Sofia Meetings winners

At the parallel Sofia Meetings industry forum, four prizes were awarded to projects from Iceland, Georgia, Greece and Bulgaria that were pitched in public to potential co-producers, film funders and sales agents.

The best pitching award in the Second Films programme went to Kanariby Hafsteinn Gunnar Sigurdsson and Tobias Munthe and Another Paradise by Nana Janelidze and Rusudan Glurjidze was named best project.

The team of Gregory Rentis and Maria Tsigas from Greece took home the best pitching award in the Plus Minus One programme for their drama Lignite.

Local filmmakers Kristina Grozeva and Petar Valchanov received the best project prize for social drama The Lesson, inspired by real events about a female teacher undertaking a bank robbery.

Around 150 industry figures from all over Europe attended the four-day event, including producers Cedomir Kolar,Titus Kreyenberg, Philippe Avril, Jonas Weydemann, film funders MDM, Medienboard Berlin-Brandenburg, Israel Film Fund, the CNC’s Cinéma du Monde, and sales agents Global Screen, Fortissimo Film Sales, Aktis Film International, Films Boutique, and Rezo Films.

The 16 projects pitched this year also included a historical drama by Radu Jude, Aferim! which will be the sixth collaboration with Hifilm Productions’ Ada Solomon, the producer of the Golden Bear winning Child’s Pose; Bruno Coppola’s road movie comedy Three Way Week which is due to start shooting in Italy’s Apulia region from this April; and the UK-based director/producer team Juan Manuel Biain and Irina Vaduvescu’s The Donation set in the Horn of Africa and the Gulf of Aden.

De Gucht under fire

On the sidelines of the Sofia Meetings, discussion centred on last week’s decision by EU Trade Commissioner Karel de Gucht to include audiovisual media in the forthcoming free trade talks with the US.

De Gucht had declared that he was “fully aware” of the “sensitivities” about the audiovisual sector and said that these would be “duly taken into account during the negotiations”.

“The agreement will not force a change of current practices in the Member States,” he said.

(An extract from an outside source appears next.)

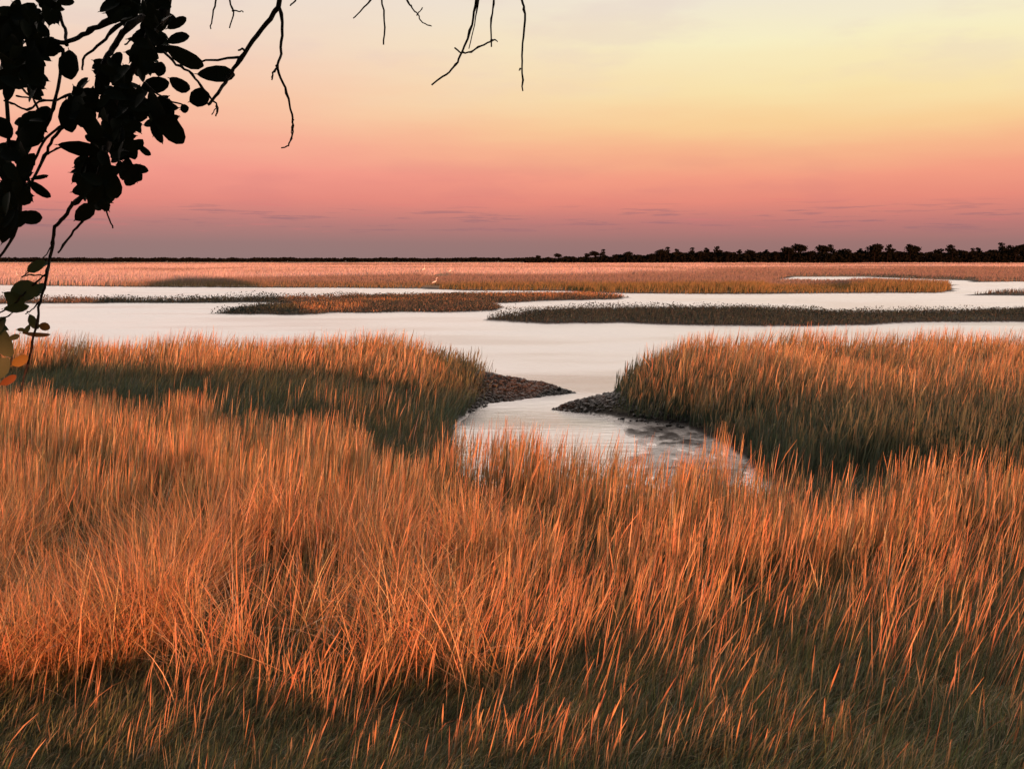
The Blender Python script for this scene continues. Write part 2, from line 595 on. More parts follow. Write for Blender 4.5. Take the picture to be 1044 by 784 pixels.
def grass_set(name, X_, Y_, z_, h, width, ctip, cbase, lean_c=0.10, lean_s=0.10, az_c=1.2, curve=0.35, seg=4, heads=0.3, face=0.75, mat=None, gr=(0.1, 0.75)):
    N = len(X_)
    laz = az_c + RNG.normal(size=N) * 0.7 + 3.0 * (fbm(X_ * 2.2, Y_ * 2.2, 71) - 0.5)
    ln = np.abs(lean_c * (0.3 + 1.4 * fbm(X_ * 1.6, Y_ * 1.6, 73)) + lean_s * RNG.normal(size=N))
    cv = np.abs(curve * RNG.normal(size=N)) + 1.6 * RNG.random(N) * (RNG.random(N) < 0.05)
    yaw = RNG.normal(size=N) * face
    me = blades(name, np.stack([X_, Y_, z_ - 0.02], 1), h, laz, ln, cv, width, yaw, cbase, ctip, seg,
                RNG.random(N) < heads, gr)
    return link(name, me, mat or M_GRASS)


def clump(X_, Y_, s, seed, lo=0.15, pw=1.0):
    return lo + (1 - lo) * np.clip((fbm(X_ * s, Y_ * s, seed) - 0.25) * 2.0, 0, 1) ** pw


# --- foreground field of tall stems
X_, Y_ = scatter(310000, 6.7, 21.5, per=9, rad=0.055)
green_area = sstep(-0.35, 0.05, X_ / Y_ + 0.12 * (fbm(X_ * 0.5, Y_ * 0.5, 77) - 0.5)) * sstep(11.2, 8.2, Y_)
fedge = np.interp(X_ / Y_, [-0.5, -0.42, -0.2, -0.09, -0.02, 0.14, 0.22, 0.6], [21, 19.5, 15.8, 14.3, 18, 15.5, 12.9, 12.5])
swale = sstep(-0.6, 0.5, Y_ - fedge + 3.0 * (fbm(X_ * 0.7, Y_ * 0.5, 31) - 0.5))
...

“Member States will continue to be able to support their cultural industries and the audiovisual sector in particular, such as through broadcasting quota or subsidies, as foreseen in the current EU directives.”

However, one European film funder told Screen in Sofia that the inclusion would be “a catastrophe” and added: “It would mean the end [of the European film industry].”

Moreover, in an exclusive interview, French producer Antoine de Clermont-Tonnerre of MACT Productions explained that the issue “is of particular concern for those countries with a strong production and where the cinema and audiovisual industries are a strong political power.”

“I have the feeling here that if the European Union stays on the line of the Commissioner, there will be a very strong mobilisation at least of the French industry, and we will go to our friends like Belgium, Germany and Italy to support us,” he added.

De Clermont-Tonnerre, who was Unifrance’s president for four years until the beginning of this year, said that he had attended a meeting with other film industry figures at the French Ministry of Foreign Affairs last week to “organise the arguments.”

“I was involved in the GATT negotiations [in the mid-1990s] and it was a very tough fight with the MPAA, but we won in the end,” he recalled. “There was the feeling at the meeting in the Ministry that the MPAA might not be so aggressive this time because at the moment we are fighting together on intellectual property and they are asking us for our support.”

In fact, de Gucht’s intention to ignore the “cultural exception” for the audiovisual media has already triggered official protests from the European producers association Eurocinema and the French producers gathered in the APC and UPF associations.

Moreover, French President Francois Hollande indicated during last week’s EU leaders summit in Brussels that Paris would wish to see the audiovisual sector excluded from the negotiations – a position also understood to be held by Commissioner Androulla Vassiliou who has the portfolio for education culture, multilingualism and youth in the European Commission.